I like to think that was on purpose -- I'm definitely prepared to give Joss credit for being clever in more than one way at a time. And for the record, in a symbolic way at least I get sad for the world every time I remember that Firefly was cancelled. Groups of people with that much talent who like what they're doing that much shouldn't be broken up over money.
And babies should never die and no one you love should ever stop loving you back and war sucks too, I guess. It's just one of those things
But are TV shows required to just repeat the same old stuff over and over? I guess that's a dumb question -- of course they are. But every once in a while somebody who doesn't know any better tries to make a show that's sort of original. In this case, Whedon was trying to make an SF show about real people, who who don't have access to phasers and tricorders because the best technology belongs to rich people who don't share. What they end up with is a mixture of high-tech cast offs and revived 19th-century technology.
If you think in Hollywood stereotypes, than that's just a lame combination of "western" and "SF". But if you're into serious "hard" SF, or you know anyything about the history of technology, it's a thought provoking premise.
no one outside the USA has seen this serie
Uh, I live in South Africa and I've seen it. It actually got shown on TV. Various people I know bought the DVDs.
I was initially unexcited about the show, since it was billed as a "western in space" (which may be part of what it is, but definitely not all it is) and since everyone who recommended it to me was a frothing Buffy fangirl (and I find Buffy to be annoyingly over-hyped). I eventually watched it on DVD, and I think it's the best sci-fi series I've ever seen. I'm greatly looking forward to the movie, and so are at least a few other people down here - we're all hoping this will jump-start some kind of continuation.
I'm scratching my head right now.
Let's say for example that you have a big tank of gaseous hydrogen and a big tank of gaseous oxygen. How do you make water out of it?
Well, you burn it. You take a WHOLE SHITLOAD of both ingredients --that's a volumetric shitload, not a shitload of mass -- and you burn them.
And you get a teeny, tiny droplet of water.
Okay, but let's set that aside for the moment. Let's assume, just for sake of argument, that Our Beloved Heroes had the facilities to store a WHOLE SHITLOAD of both H2 and O2 and a safe way to burn them together.
Where, exactly, are they supposed to get a WHOLE SHITLOAD of H2 and O2?

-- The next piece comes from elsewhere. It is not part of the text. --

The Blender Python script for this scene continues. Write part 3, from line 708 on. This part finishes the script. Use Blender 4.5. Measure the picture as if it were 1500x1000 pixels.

Yes, hydrogen is believed to be the most abundant element in the universe. But do you know where it's all stored? Suns. It's all in use, you see.
Sure, if you measure very carefully, you could find some just floating out between the stars in deep space. But you'd be talking about one atom per cubic meter or something. And the vast majority of it wouldn't be just floating there at relative rest. No, being ionized and highly charged, it'd be moving fast.

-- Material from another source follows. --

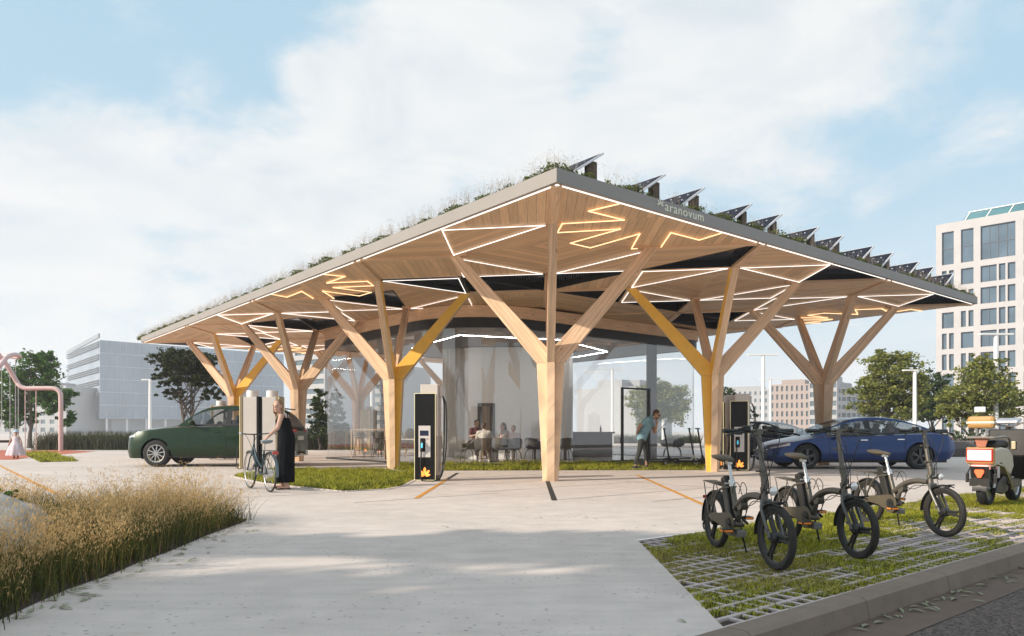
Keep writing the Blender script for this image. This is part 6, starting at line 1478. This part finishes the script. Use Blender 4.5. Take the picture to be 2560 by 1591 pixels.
# concrete edging of the mid patch
mb = MB(); E_ = [Vector(p) for p in G1[:7]]
for a, b in zip(E_, E_[1:]): d = (b-a).normalized(); mb.bar(a-Vector((d.y, -d.x, 0))*-.04+Vector((0, 0, .0)), b-Vector((d.y, -d.x, 0))*-.04, .07, .024)
tag(mb.build('grass_edging', M_PLAZA), kind='structure')
# turf in the pavers: patchy clumps, thin towards the kerb and the near corner
g = np.random.default_rng(34); PS = [kl(.02, .05), kl(12.5, .05), kl(12.5, tw-.03), (TL.x+.03, TL.y-.03)]
P = scatter(PS, 230000, g, -.02); wq = (P[:, 0]-KP.x)*FU.x+(P[:, 1]-KP.y)*FU.y; tq = (P[:, 0]-KP.x)*FV.x+(P[:, 1]-KP.y)*FV.y
dens = .40*vnoise(P, .85, 1)+.35*vnoise(P, 2.4, 2)+.25*vnoise(P, 6.5, 3); bias = .488-.06*np.clip((wq-.9)/1.2, -.6, 1)+.07*np.clip((.5-wq)/.5, 0, 1)-.10*np.clip((tq-1.6)/2.5, 0, 1)-.14*np.clip((tq-2.6)/1.5, 0, 1)*np.clip((wq-.5)/.6, 0, 1)
cellu = np.abs((wq/rh) % 1-.5); cellv = np.abs((tq/cw) % 1-.5); inside = (cellu < .41) & (cellv < .39)
keep = (dens > bias) & (inside | (dens > bias+.13)) & (g.random(len(P)) < .85); Pk = P[keep]; dk = (dens-bias)[keep]
far = np.hypot(Pk[:, 0], Pk[:, 1]); thin = g.random(len(Pk)) < np.clip(9.5/far, .35, 1); Pk, dk = Pk[thin], dk[thin]
Hk = (.022+.045*np.clip(dk*3, 0, 1))*g.uniform(.6, 1.3, len(Pk)); dry = vnoise(Pk, .9, 8)+.15*g.normal(size=len(Pk))-.25*np.clip((tq[keep][thin]-1.2)/2, -1, 1) > .60
tag(fastmesh('paver_grass', *blades(Pk[~dry], Hk[~dry], 1.3, .008, 2, .6, g), M_LAWN), 'patchy low grass growing through the concrete grid pavers', 'grass', kind='stuff')
tag(fastmesh('dry_paver_grass', *blades(Pk[dry], Hk[dry]*.9, 1.3, .008, 2, .6, g), M_LAWN2), 'dry yellowed grass tufts in the near corner of the grid pavers', 'grass', kind='stuff')
# tall ornamental grass bed at the left
EDGE = [gp(-260, 1680), gp(0, 1551), gp(92, 1508), gp(180, 1470), gp(273, 1439), gp(345, 1408), gp(421, 1380), gp(520, 1338), gp(605, 1308)]
BED = [tuple(p[:2]) for p in EDGE]+[(-3.15, 8.75), (-4.2, 9.2), (-9.0, 9.6), (-10.5, 6.0), (-8.0, 3.0), (-4.6, 2.6)]
mb = MB(); mb.sheet(BED, .004); tag(mb.build('bed_soil', M_SOIL), kind='structure')
g = np.random.default_rng(50); P = scatter(BED, 46000, g, .0); P[:, :2] += g.normal(0, .06, (len(P), 2)); rocky = lambda P: (np.hypot((P[:, 0]+4.62)/.75, (P[:, 1]-6.1)/.75) > 1); P = P[rocky(P)]; nz = .6*vnoise(P, 1.4, 5)+.4*vnoise(P, 4, 15); P = P[(nz > .2) | (g.random(len(P)) < .5)]; nz = .6*vnoise(P, 1.4, 5)+.4*vnoise(P, 4, 15); H = (.10+.42*nz)*g.uniform(.5, 1.3, len(P))
tag(fastmesh('tall_grass', *blades(P, H, .8, .007, 3, .7, g, bias=(.06, -.03)), M_TALL), 'dense green blades of the tall ornamental grass bed', 'grass', kind='stuff')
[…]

So the idea of trying to just round up some hydrogen from the vacuum of interstellar space is pretty fucking far-fetched, my friend.
Let's not even talk about oxygen. Yes, it exists in rocky bodies in the form of oxides, but do you have any idea what it takes to get it out? Seriously, how do you get the oxygen out of iron oxide, or silicon dioxide, or sulfur dioxide? With a whole hell of a lot of heat. And how do you plan to produce that heat? Microwave oven?
Finally, let's talk about water ice. Okay? Let's discuss that. First things first: We have never discovered water ice on another planet. It's one of the holy grails of NASA's missions to other planets, and so far we've found nothing like it, not even any sign of anything like it. Ice? Sure. There's a hell of a lot of ice out there. But it's not water. It's stuff like methane, like carbon dioxide, like carbon disulfide.
And what if comets did contain water ice? What then? Wanna go out and find one? Fantastic. But keep in mind that the density of even the densest part of the Oort Cloud is thought to be on the order of one milligram per million cubic meters.
Talk about a needle in a haystack.
If you tuned out of "Battlestar Galactica" because you didn't like the science, maybe it's for the best. Because the show doesn't give in to the typical dumbass sci-fi clichés like "hydrogen makes up 90% of the universe, so we'll just open the window and grab some." If that's the kind of nonsense you were hoping for, you'd have been disappointed.